I've had this on several occasions, and fortunately I had not yet deleted the rejects. Since then I have never trust the thumbs -- which is too bad -- and now I always use the view.


(this is on Aperture .1.5.2 -- see e.g. http://www.flickr.com/photos/grepe/295676445/in/set-72157594372370662/ )

James Duncan Davidson
2007-01-13 14:08:23
Peter: Oh jeez. That's a bad bug. Hrm..........
Erik J. Barzeski
2007-01-20 11:12:34
Good insight. It seems to me using the vault would be ideal, especially since you can do so at a later time (i.e. cull on the show floor, sync the vault when you have time to plug in your FW drive).

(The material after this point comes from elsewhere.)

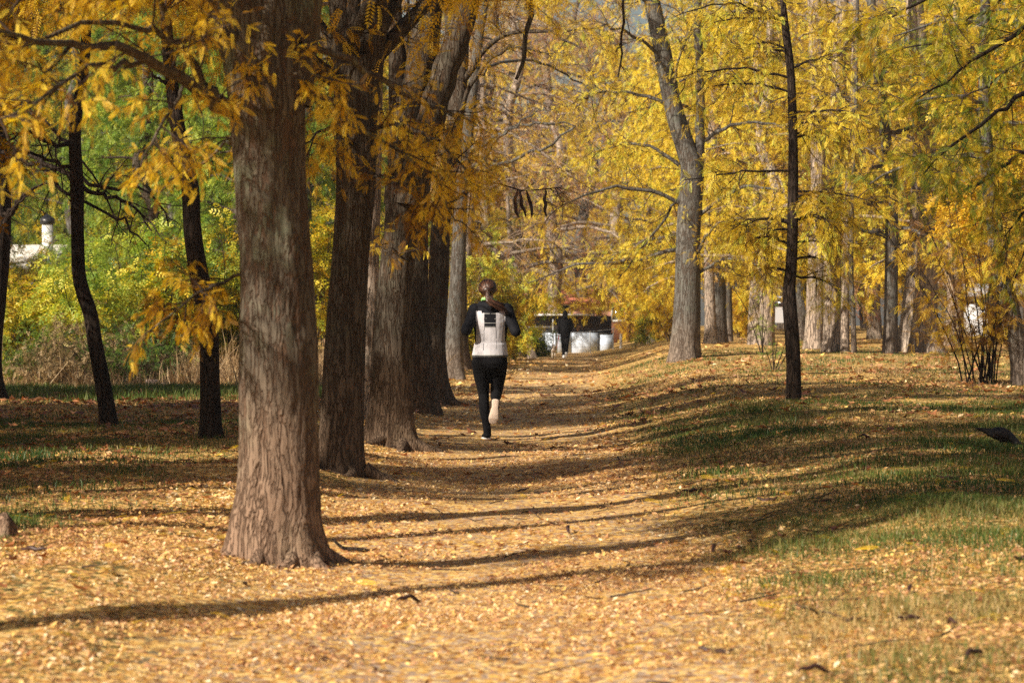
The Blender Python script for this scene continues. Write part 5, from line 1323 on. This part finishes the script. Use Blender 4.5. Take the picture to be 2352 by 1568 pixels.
# ------------------------------------------------------------------ sky, sun, camera
w = bpy.data.worlds.new('World'); sc.world = w; w.use_nodes = True
nt = w.node_tree; nt.nodes.clear()
sky = nt.nodes.new('ShaderNodeTexSky'); sky.sky_type = 'NISHITA'; sky.sun_disc = False
sky.sun_elevation = EL; sky.sun_rotation = math.atan2(-math.cos(AZ), -math.sin(AZ)); sky.dust_density = 2.5; sky.air_density = 1.2
bg = nt.nodes.new('ShaderNodeBackground'); bg.inputs[1].default_value = .042
o = nt.nodes.new('ShaderNodeOutputWorld'); nt.links.new(sky.outputs[0], bg.inputs[0]); nt.links.new(bg.outputs[0], o.inputs[0])
sun = bpy.data.lights.new('sun', 'SUN'); sun.energy = 5.0; sun.angle = math.radians(.55); sun.color = (1, .89, .73)
so = bpy.data.objects.new('sun', sun); col.objects.link(so)
so.rotation_euler = Vector((math.cos(AZ)*math.cos(EL), math.sin(AZ)*math.cos(EL), -math.sin(EL))).to_track_quat('-Z', 'Y').to_euler()
cam = bpy.data.cameras.new('camera'); co = bpy.data.objects.new('camera', cam); col.objects.link(co)
cam.sensor_width = 36; cam.lens = 36*FOC/2352; cam.shift_y = -(784-HY)/2352
co.location = (0, 0, CH); co.rotation_euler = (math.pi/2, 0, 0); cam.clip_end = 3000; cam.clip_start = .5
cam.dof.use_dof = True; cam.dof.focus_distance = 30; cam.dof.aperture_fstop = 6.0
sc.camera = co
sc.view_settings.view_transform = 'Standard'; sc.view_settings.look = 'None'; sc.view_settings.gamma = 1; sc.view_settings.exposure = .86
sc.cycles.use_denoising = False
sc.cycles.max_bounces = 7; sc.cycles.diffuse_bounces = 4; sc.cycles.transmission_bounces = 5; sc.cycles.transparent_max_bounces = 8
sc.cycles.sample_clamp_indirect = 8

# thin autumn haze over the whole park
mb = MB(); box(mb, (0, 400, 24.5), (920, 520, 27.5))
hm, nt, N, L = new_mat('haze_air')
v = N.new('ShaderNodeVolumePrincipled'); v.inputs['Color'].default_value = (.93, .90, .92, 1); v.inputs['Density'].default_value = .0003; v.inputs['Anisotropy'].default_value = .2
o = N.new('ShaderNodeOutputMaterial'); L.new(v.outputs[0], o.inputs['Volume'])
hz = mb.build('haze', hm); tag(hz, kind='stuff')
sc.cycles.volume_bounces = 0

If I'm not mistaken, most Canon dSLRs use the JPEG (the embedded one in the RAW file, not the JPEG you shoot) as the "preview" image on the LCD, and perhaps even to display the histogram. One trick I've seen mentioned is to set your "Picture Styles" (or your individual settings if you don't have the Picture Styles) to your likely post-production edits. Some even over-sharpen the JPEGs a little because it helps make the focus (good or bad) more apparent when viewing on the camera's LCD.


Is anyone else annoyed that the comments are listed in newest first?